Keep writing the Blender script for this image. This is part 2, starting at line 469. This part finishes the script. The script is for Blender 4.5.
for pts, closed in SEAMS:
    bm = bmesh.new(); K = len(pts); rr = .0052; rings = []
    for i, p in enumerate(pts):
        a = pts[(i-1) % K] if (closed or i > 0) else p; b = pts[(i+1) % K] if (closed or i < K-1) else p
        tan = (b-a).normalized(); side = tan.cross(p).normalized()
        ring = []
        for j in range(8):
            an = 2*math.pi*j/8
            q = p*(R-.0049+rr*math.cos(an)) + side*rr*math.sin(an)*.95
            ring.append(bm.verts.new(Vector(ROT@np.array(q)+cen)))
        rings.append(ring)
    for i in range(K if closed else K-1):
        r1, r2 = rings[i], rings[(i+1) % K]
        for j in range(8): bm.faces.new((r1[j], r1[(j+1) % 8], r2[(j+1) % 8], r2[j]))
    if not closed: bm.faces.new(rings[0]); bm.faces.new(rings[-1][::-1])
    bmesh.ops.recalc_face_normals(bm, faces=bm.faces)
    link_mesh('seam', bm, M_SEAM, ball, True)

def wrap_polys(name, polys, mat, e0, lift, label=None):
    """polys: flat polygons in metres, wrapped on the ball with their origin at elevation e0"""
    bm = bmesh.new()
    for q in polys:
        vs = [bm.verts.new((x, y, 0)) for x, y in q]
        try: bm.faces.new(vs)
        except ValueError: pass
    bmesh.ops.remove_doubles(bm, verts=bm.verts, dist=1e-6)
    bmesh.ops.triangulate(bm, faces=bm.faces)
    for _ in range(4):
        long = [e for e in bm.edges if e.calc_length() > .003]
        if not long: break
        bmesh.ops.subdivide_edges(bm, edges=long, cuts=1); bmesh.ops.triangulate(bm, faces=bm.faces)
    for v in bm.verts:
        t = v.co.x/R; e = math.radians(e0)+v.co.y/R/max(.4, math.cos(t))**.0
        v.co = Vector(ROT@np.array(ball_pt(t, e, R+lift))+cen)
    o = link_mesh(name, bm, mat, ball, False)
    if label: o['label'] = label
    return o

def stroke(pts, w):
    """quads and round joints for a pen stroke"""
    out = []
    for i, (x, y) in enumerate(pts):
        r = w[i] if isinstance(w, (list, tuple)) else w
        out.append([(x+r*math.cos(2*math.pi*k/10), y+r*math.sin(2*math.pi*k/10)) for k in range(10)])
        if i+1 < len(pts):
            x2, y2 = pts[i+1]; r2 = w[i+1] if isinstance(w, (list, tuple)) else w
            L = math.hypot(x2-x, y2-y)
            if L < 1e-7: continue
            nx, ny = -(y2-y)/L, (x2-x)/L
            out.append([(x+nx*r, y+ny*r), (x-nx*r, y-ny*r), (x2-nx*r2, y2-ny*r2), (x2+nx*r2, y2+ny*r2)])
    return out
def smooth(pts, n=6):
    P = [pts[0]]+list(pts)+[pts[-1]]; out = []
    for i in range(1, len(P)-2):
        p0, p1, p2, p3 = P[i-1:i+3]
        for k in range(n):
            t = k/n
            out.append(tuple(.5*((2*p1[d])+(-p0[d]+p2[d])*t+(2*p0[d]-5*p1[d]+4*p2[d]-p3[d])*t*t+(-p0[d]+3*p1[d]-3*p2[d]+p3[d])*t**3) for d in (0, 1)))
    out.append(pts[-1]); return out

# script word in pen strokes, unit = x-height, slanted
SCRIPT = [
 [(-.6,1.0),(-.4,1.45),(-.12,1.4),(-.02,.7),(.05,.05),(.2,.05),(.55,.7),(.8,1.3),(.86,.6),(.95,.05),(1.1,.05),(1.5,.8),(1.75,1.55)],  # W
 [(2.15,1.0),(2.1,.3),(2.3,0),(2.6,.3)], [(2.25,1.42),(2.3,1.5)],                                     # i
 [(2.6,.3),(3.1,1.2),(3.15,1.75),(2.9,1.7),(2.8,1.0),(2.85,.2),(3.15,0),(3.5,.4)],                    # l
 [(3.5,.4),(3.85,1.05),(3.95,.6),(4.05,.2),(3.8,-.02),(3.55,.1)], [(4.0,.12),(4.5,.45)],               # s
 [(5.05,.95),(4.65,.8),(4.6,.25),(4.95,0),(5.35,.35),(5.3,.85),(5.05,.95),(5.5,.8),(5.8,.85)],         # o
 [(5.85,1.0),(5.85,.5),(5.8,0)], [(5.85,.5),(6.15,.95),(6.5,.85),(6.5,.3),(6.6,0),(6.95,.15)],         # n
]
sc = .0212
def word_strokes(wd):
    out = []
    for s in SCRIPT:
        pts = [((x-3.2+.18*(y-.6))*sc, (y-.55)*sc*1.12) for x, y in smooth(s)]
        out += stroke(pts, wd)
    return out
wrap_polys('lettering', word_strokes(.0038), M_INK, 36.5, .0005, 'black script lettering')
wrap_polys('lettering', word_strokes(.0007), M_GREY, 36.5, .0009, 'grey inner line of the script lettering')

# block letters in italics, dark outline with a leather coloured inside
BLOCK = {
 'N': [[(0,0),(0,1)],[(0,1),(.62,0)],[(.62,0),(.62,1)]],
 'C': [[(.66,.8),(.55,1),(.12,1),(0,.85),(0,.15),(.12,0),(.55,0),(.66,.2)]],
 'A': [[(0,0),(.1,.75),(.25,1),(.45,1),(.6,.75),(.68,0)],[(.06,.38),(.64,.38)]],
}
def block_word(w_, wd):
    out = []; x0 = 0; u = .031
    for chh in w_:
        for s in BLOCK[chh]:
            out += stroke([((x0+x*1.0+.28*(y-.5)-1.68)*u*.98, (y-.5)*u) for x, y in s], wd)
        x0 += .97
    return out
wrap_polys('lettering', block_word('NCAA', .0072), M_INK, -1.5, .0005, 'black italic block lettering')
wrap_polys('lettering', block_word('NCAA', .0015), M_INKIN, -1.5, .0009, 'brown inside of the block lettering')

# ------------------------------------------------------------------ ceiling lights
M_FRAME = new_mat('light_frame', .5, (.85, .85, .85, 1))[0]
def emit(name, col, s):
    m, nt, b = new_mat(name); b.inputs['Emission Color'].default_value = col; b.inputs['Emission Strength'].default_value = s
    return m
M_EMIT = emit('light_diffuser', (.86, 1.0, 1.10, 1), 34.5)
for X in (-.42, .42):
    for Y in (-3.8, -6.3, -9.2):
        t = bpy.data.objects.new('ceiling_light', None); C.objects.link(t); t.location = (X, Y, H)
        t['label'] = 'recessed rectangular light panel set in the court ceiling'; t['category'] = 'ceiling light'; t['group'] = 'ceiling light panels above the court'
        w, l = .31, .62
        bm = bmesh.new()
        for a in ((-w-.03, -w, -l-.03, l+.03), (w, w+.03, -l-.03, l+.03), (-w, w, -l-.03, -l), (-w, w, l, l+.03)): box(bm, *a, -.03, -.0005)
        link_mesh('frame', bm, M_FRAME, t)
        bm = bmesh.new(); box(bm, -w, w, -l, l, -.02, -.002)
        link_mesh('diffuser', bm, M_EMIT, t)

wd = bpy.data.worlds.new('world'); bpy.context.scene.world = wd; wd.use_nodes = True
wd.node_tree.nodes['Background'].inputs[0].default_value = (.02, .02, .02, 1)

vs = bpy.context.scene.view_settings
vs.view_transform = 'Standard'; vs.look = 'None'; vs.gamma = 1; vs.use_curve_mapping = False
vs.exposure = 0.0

* Objective: Starting at the first line of the listing, retype every line up to and including the one with "link_mesh('seam', bm, M_SEAM, ball, True)".

* Full output:
Keep writing the Blender script for this image. This is part 2, starting at line 469. This part finishes the script. The script is for Blender 4.5.
for pts, closed in SEAMS:
    bm = bmesh.new(); K = len(pts); rr = .0052; rings = []
    for i, p in enumerate(pts):
        a = pts[(i-1) % K] if (closed or i > 0) else p; b = pts[(i+1) % K] if (closed or i < K-1) else p
        tan = (b-a).normalized(); side = tan.cross(p).normalized()
        ring = []
        for j in range(8):
            an = 2*math.pi*j/8
            q = p*(R-.0049+rr*math.cos(an)) + side*rr*math.sin(an)*.95
            ring.append(bm.verts.new(Vector(ROT@np.array(q)+cen)))
        rings.append(ring)
    for i in range(K if closed else K-1):
        r1, r2 = rings[i], rings[(i+1) % K]
        for j in range(8): bm.faces.new((r1[j], r1[(j+1) % 8], r2[(j+1) % 8], r2[j]))
    if not closed: bm.faces.new(rings[0]); bm.faces.new(rings[-1][::-1])
    bmesh.ops.recalc_face_normals(bm, faces=bm.faces)
    link_mesh('seam', bm, M_SEAM, ball, True)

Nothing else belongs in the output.